When I was asked to review the 18th anniversary menu at Vermilion, self-styled as ‘Manchester’s most glamorous restaurant’, I thought two things: (a) after 18 years, why haven’t I heard of it? And (b) given Manchester’s propensity to bling, that’s quite a claim. I set off to investigate.
Now I have the answers. I probably hadn’t heard of it because it’s a bit off the beaten track, in an industrial estate in Hulme Hall Lane, not far from the new Co-op Live arena. It’s a fairly industrial-sized building itself, next door to a huge international seafood shipper called IBCO, who own it. The rationale for this arrangement defeats me except that I imagine the managing director, feeling hungry one day, looked out over the blasted heath that is now the enormous car park and thought ‘right, we need a restaurant’.

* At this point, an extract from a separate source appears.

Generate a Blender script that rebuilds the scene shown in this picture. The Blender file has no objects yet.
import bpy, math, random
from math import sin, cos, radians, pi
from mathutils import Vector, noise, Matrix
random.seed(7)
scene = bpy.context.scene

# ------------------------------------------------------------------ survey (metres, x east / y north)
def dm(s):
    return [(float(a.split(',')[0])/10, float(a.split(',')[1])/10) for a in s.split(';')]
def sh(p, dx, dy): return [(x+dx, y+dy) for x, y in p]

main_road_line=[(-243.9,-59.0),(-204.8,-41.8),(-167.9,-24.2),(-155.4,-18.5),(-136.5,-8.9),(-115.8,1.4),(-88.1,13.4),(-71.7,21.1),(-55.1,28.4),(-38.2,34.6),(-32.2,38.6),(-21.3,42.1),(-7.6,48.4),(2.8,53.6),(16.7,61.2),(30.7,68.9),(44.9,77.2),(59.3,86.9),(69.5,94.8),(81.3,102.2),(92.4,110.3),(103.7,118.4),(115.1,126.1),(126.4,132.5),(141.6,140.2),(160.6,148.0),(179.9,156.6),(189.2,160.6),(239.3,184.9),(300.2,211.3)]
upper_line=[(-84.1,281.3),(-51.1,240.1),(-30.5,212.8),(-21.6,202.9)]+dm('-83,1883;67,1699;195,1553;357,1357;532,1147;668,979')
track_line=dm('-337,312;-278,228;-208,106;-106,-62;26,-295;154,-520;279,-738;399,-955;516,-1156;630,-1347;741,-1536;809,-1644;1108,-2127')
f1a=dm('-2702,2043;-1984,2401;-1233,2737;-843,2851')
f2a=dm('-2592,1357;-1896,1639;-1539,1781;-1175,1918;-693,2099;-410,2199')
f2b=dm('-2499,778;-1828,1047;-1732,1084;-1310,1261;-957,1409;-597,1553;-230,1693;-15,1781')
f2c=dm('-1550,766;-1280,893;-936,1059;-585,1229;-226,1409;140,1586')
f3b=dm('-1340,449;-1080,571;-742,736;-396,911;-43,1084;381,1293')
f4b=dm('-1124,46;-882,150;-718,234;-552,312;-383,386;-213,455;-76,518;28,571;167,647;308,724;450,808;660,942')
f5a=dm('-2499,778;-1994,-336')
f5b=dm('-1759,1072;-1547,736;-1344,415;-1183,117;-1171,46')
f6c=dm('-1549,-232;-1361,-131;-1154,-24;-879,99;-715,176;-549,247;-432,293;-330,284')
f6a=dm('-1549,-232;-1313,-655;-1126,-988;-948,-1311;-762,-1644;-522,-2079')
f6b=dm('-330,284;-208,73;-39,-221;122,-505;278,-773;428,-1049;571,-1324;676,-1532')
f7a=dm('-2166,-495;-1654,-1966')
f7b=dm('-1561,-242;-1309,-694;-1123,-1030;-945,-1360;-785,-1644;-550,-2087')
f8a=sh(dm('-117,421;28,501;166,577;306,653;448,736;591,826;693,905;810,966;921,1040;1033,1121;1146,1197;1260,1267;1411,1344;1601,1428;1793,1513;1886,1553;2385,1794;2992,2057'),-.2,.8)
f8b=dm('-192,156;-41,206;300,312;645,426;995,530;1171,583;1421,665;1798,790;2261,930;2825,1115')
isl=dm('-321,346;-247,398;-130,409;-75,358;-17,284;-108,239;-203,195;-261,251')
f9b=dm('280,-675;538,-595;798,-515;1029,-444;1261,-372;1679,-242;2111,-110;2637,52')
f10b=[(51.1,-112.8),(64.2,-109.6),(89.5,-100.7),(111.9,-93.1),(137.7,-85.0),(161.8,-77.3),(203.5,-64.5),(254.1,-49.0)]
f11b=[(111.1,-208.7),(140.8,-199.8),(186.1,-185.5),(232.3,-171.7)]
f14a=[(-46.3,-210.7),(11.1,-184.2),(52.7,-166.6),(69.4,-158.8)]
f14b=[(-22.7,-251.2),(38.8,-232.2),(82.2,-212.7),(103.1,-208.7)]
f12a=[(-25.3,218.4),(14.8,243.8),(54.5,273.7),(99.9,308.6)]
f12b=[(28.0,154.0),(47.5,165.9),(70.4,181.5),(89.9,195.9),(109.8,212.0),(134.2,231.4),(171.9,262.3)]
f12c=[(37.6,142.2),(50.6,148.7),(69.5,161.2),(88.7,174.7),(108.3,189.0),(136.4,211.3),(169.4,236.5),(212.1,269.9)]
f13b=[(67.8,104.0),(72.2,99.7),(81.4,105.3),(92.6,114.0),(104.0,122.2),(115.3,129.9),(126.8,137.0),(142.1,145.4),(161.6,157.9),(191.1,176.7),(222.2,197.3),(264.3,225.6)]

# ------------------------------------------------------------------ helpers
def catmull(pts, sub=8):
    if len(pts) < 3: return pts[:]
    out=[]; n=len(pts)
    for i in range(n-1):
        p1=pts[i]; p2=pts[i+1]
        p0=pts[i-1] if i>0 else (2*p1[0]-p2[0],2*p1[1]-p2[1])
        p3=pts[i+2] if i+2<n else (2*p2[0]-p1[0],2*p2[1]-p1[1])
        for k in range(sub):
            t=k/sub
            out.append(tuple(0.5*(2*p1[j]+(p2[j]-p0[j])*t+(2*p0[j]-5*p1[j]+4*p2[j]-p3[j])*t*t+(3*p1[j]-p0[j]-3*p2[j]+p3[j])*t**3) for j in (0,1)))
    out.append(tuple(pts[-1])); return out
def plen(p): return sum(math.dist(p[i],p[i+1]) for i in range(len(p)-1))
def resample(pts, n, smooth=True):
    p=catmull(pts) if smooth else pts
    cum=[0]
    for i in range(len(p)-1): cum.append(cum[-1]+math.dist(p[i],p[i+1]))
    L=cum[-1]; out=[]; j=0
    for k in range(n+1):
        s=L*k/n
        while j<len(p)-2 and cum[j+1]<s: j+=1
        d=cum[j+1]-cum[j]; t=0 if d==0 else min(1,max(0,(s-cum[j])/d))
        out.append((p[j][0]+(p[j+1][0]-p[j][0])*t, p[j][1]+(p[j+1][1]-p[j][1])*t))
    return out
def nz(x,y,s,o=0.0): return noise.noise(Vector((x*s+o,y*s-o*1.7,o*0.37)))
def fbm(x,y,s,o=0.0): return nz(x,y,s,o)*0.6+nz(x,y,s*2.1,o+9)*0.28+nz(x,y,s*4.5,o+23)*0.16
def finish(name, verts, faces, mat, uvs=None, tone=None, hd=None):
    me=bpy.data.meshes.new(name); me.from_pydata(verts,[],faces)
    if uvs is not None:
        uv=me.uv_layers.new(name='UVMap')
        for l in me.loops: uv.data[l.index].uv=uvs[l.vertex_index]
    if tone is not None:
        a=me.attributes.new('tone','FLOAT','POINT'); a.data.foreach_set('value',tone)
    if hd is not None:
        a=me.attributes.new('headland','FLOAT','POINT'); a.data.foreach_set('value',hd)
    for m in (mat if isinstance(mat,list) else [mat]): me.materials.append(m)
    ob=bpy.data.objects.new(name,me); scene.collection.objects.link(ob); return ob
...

And it’s not just a restaurant. Upstairs there’s a cocktail bar, Cinnabar, with music at weekends and faux-leather banquettes big enough for eight people to recline and drink and do, well, almost anything really. In addition, the complex has three further spaces for weddings and other events that can seat up to 800 people. It’s huge.

Photo by Chris Wallis
As for the glamour, Reader, I was surprised. In my experience, these industrial wedding and big celebratory resto places are blinged beyond simple bad taste. Here, it is all rather well done. Shiny, glamorous, but well done. Vermilion is the kind of restaurant that Netflix yakuza gangsters frequent, big and yet intimate, with rooms separated by black lacquer frames where a dozen or more can eat at tables with revolving tops and plot inter-gang mayhem. But what are they eating?
Fusion food
Vermilion is a fusion restaurant. It serves a mix of ‘Thai, Modern Indian and Fusion cuisine with Japanese and Korean influences’. Full disclosure, we were guests of the resto, and they chose what we ate. We started with a cocktail, Sky Blue, a mix of gin, blue cuaracao and eggwhite, and a mocktail, Garden of Words, based on lavender syrup with strawberries, raspberries, lime juice and soda – almost imperceptively dry and delicious. Their mixologist knows their stuff. The drinks came with a fresh and refreshing sliced mango salad dressed with fish sauce and a little chilli and tamarind.
Scallop tartare with a slightly sweet soy and miso dressing looked beautiful but somehow the dressing didn’t work with the fish (I was expecting something more citrussy). On the other hand, warm soft shell crab sushi rolls with crab roe and sriracha mayo is something I will go back for, and I’ll also return for the crispy massaman beef curry dumplings with a darker sriracha mayo, rich and beefy. The vegetarian sushi rolls had crispy veg in the middle, excellent rice and a crispy shell, but the big surprise was the kelp pakoras. I mean, kelp pakoras? There is nothing in that description to excite the palate. And yet they were crispy, kelpy, and with exactly the right ratio of batter to kelp, and came drizzled with a tamarind sauce and a much-better-than-average mint raita. I would order those again too.
Drunken noodles was soft noodles with mushrooms and large beef wontons in a sweetish sourish sauce; substantial but not as interesting as the previous courses. However, the vegetarian noodles with eggs and enoki mushrooms in a chilli-tinged broth pleased my guest very much. The mains were served with grilled hispi cabbage in a white miso sauce which worked well together.

Copyright: Vermilion
Meanwhile, chocolate fondant with Thai milk tea ice dream dessert was a game of two halves. The ice cream was rich and savoury while the fondant, chocolatey as it was, lacked a hot liquid interior. Berry crumble was more of a biscuit with a compote of tantalisingly musky fruit and a rather good ball of taro root ice cream which had a vanilla-coconut flavour. My guest is definitely coming back for that.
The service we received was exemplary, but they knew why we were there. Looking around, the staff seemed to be giving everyone else similar attention. You get the impression it’s a well-disciplined team. This would be a great place for a celebration. The cocktails are excellent, the service is good, the room is very good, and the food, well I shall be thinking about that soft shell crab sushi and massaman dumplings, not to mention the kelp pakora, for some time. With Cinnabar upstairs and those enormous pods, there would be no need to go home. As the MD said to me, “it is a destination restaurant”, and it is certainly that because you need a car. But it does have an enormous car park.